Assimilated Volcanic SO2 as a Source of Sulfate Aerosol Transported to the Stratosphere

Tuesday, 20 March 2018: 12:15
Salon Vilaflor (Hotel Botanico)
Zak Kipling1, Melanie Ades1, Antje Inness1, Johannes Flemming1, Samuel Remy2, Roberto Ribas1, Martin R Suttie1, Richard J Engelen1 and Vincent-Henri Peuch1, (1)European Centre for Medium-Range Weather Forecasts, Reading, United Kingdom, (2)Laboratoire de Météorologie Dynamique (LMD), Paris, France
Abstract:
The most powerful volcanic eruptions can inject significant quantities of sulfur directly into the stratosphere, but are sporadic in their occurrence. Many less dramatic volcanic events nevertheless produce significant plumes extending into the upper troposphere, which may provide a source for more limited transport across the tropopause. However, separating volcanic sulfates from other aerosol types in satellite retrievals is challenging, especially where clouds are also present. We therefore use assimilation of the GOME-2 volcanic SO2 product, built into the ECMWF Integrated Forecast System (IFS) as run by the Copernicus Atmosphere Monitoring Service (CAMS) to produce operational global forecasts of atmospheric composition. This can provide a source for both oxidation to sulfate aerosol in the model's chemistry–aerosol module, and further vertical transport via the model dynamics.

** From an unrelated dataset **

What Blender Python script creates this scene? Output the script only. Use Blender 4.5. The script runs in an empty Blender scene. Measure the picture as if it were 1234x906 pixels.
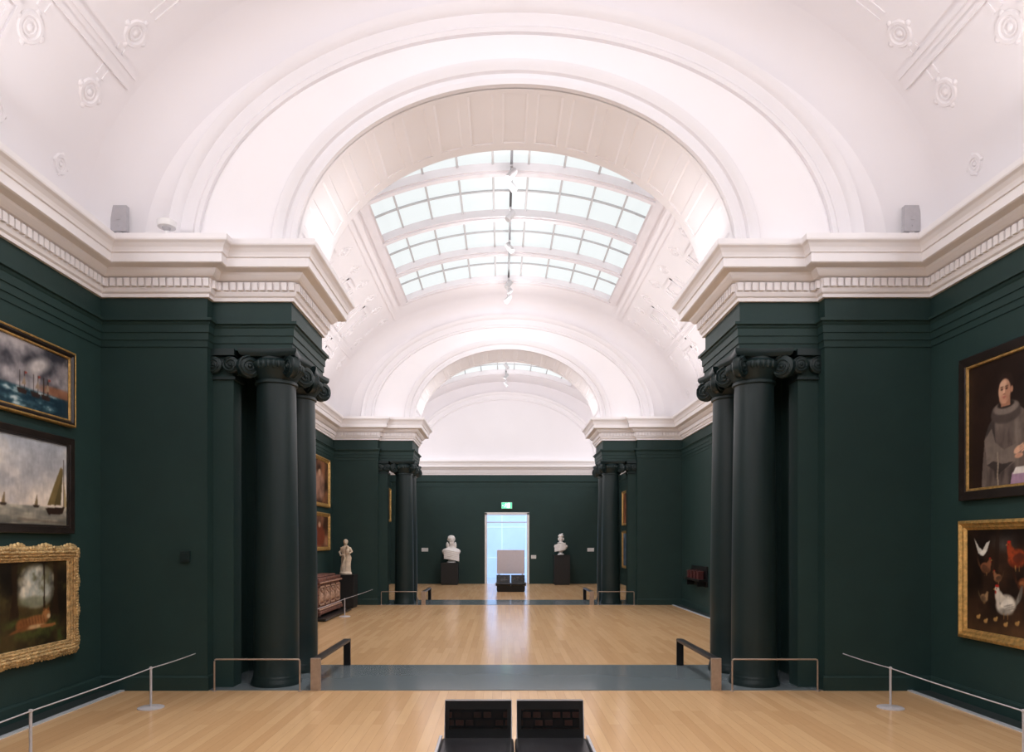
import bpy, bmesh, math, random
import numpy as np
from mathutils import Vector, Matrix
random.seed(4)
C=0.155; HW=4.5; ZC=4.80; VB=3.10
scene=bpy.context.scene
scene.view_settings.view_transform='Standard'
scene.view_settings.look='None'
col=scene.collection

# ---------------------------------------------------------------- materials
def mat(name,color,rough=0.6,metal=0.0,emis=None,es=0.0,nscale=0,namt=0.08,bump=0.0,bscale=40,spec=0.5):
    m=bpy.data.materials.new(name); m.use_nodes=True
    nt=m.node_tree; b=nt.nodes['Principled BSDF']
    b.inputs['Base Color'].default_value=(*color,1); b.inputs['Roughness'].default_value=rough
    b.inputs['Metallic'].default_value=metal
    b.inputs['Specular IOR Level'].default_value=spec
    if emis: b.inputs['Emission Color'].default_value=(*emis,1); b.inputs['Emission Strength'].default_value=es
    tc=nt.nodes.new('ShaderNodeTexCoord')
    if nscale:
        n=nt.nodes.new('ShaderNodeTexNoise'); n.inputs['Scale'].default_value=nscale; n.inputs['Detail'].default_value=4
        nt.links.new(tc.outputs['Object'],n.inputs['Vector'])
        r=nt.nodes.new('ShaderNodeValToRGB')
        r.color_ramp.elements[0].position=.3; r.color_ramp.elements[1].position=.7
        r.color_ramp.elements[0].color=(*[c*(1-namt) for c in color],1)
        r.color_ramp.elements[1].color=(*[min(1,c*(1+namt)) for c in color],1)
        nt.links.new(n.outputs['Fac'],r.inputs['Fac']); nt.links.new(r.outputs['Color'],b.inputs['Base Color'])
    if bump:
        n=nt.nodes.new('ShaderNodeTexNoise'); n.inputs['Scale'].default_value=bscale
        nt.links.new(tc.outputs['Object'],n.inputs['Vector'])
        bp=nt.nodes.new('ShaderNodeBump'); bp.inputs['Strength'].default_value=bump; bp.inputs['Distance'].default_value=.01
        nt.links.new(n.outputs['Fac'],bp.inputs['Height']); nt.links.new(bp.outputs['Normal'],b.inputs['Normal'])
    return m
M_white=mat('white_plaster',(.87,.84,.86),.7,nscale=1.2,namt=.01)
M_soffit=mat('white_plaster_lightened',(.95,.92,.935),.75,nscale=1.2,namt=.01)  # plaster copy lightened to make up for missing light under the arches
M_corn=mat('white_cornice_paint',(.92,.89,.90),.55,nscale=2,namt=.012)
M_wall=mat('dark_green_wall_paint',(.0165,.043,.040),.6,nscale=3,namt=.06,bump=.15,bscale=120,spec=.35)
M_col=mat('black_green_column_paint',(.0095,.023,.024),.45,nscale=3,namt=.08,spec=.4)
M_black=mat('black_satin',(.008,.008,.009),.35,nscale=6)
M_leather=mat('black_leather',(.012,.012,.014),.22,bump=.1,bscale=200,nscale=8)
M_steel=mat('brushed_steel',(.62,.60,.62),.4,.7,nscale=30,namt=.05)
M_bronze=mat('bronze_plate',(.46,.36,.29),.4,.5,nscale=20,namt=.1)
M_gold=mat('gold_leaf',(.66,.41,.14),.38,.7,nscale=25,namt=.3,bump=.6,bscale=90)
M_gold2=mat('gilded_gesso',(.76,.50,.24),.40,.5,nscale=25,namt=.45,bump=.9,bscale=80)
M_dframe=mat('dark_wood_frame',(.018,.012,.010),.35,nscale=12,namt=.3)
M_marble=mat('white_marble',(.85,.82,.80),.45,nscale=4,namt=.06)
M_terra=mat('pale_terracotta',(.68,.56,.43),.7,nscale=9,namt=.22,bump=.5,bscale=40)
M_chest=mat('carved_walnut',(.17,.07,.05),.5,nscale=14,namt=.75,bump=.9,bscale=24)
M_plinth=mat('black_plinth',(.012,.012,.013),.5,nscale=5)
M_slate=mat('grey_threshold_covering',(.155,.185,.20),.14,nscale=3,namt=.02)
M_strip=mat('pale_metal_floor_strip',(.62,.68,.74),.35,.3,nscale=20,namt=.05)
M_grille=mat('dark_floor_grille',(.02,.03,.03),.6,nscale=20)
M_grey=mat('grey_plastic',(.50,.48,.50),.5,nscale=20,namt=.04)
M_rail=mat('dark_grey_track_metal',(.07,.07,.075),.5,nscale=20,namt=.04)
M_wplas=mat('white_plastic',(.85,.84,.84),.4,nscale=20,namt=.02)
M_board=mat('pale_grey_board',(.76,.71,.78),.5,nscale=20,namt=.02)
M_head=mat('pale_grey_spotlight_metal',(.55,.54,.55),.4,nscale=20,namt=.02)
M_frame=mat('skylight_frame_paint',(.78,.74,.76),.6,nscale=5,namt=.02)
M_munt=mat('skylight_glazing_bar_backlit',(.50,.50,.51),.6,nscale=5,namt=.02)  # backlit shade of the bars put into a greyer base colour
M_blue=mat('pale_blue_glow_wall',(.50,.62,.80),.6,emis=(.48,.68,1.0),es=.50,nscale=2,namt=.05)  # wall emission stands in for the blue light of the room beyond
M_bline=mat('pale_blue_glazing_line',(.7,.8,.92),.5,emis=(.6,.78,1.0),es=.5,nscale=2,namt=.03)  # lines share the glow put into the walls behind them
M_red=mat('dark_red_lacquer',(.09,.025,.025),.4,nscale=9,namt=.2)
M_green=mat('green_sign_light',(.03,.5,.27),.4,emis=(.18,.80,.48),es=.85,nscale=5,namt=.02)
M_signw=mat('white_sign_light',(.9,.9,.9),.4,emis=(.9,1,.95),es=1.2,nscale=5,namt=.01)
M_label=mat('white_card',(.75,.75,.74),.6,nscale=30,namt=.04)
M_glass=mat('skylight_diffusing_glass',(.10,.11,.11),.5,emis=(.92,.975,.985),es=.84,nscale=3,namt=.02)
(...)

We use several test cases of recent volcanic events to assess the impact of SO2 assimilated in this way on aerosol reaching or formed in the lower stratosphere. We also show the sensitivity of this contribution to both prior assumptions regarding the vertical profile of the assimilated SO2 column, and to uncertainty in the timescales for SO2-to-sulfate conversion in these regimes. In this way we demonstrate how an air-quality-focussed coupling of chemistry, aerosols, meteorology and data assimilation can also be used to gain insight into longer-timescale questions regarding stratospheric aerosol sources.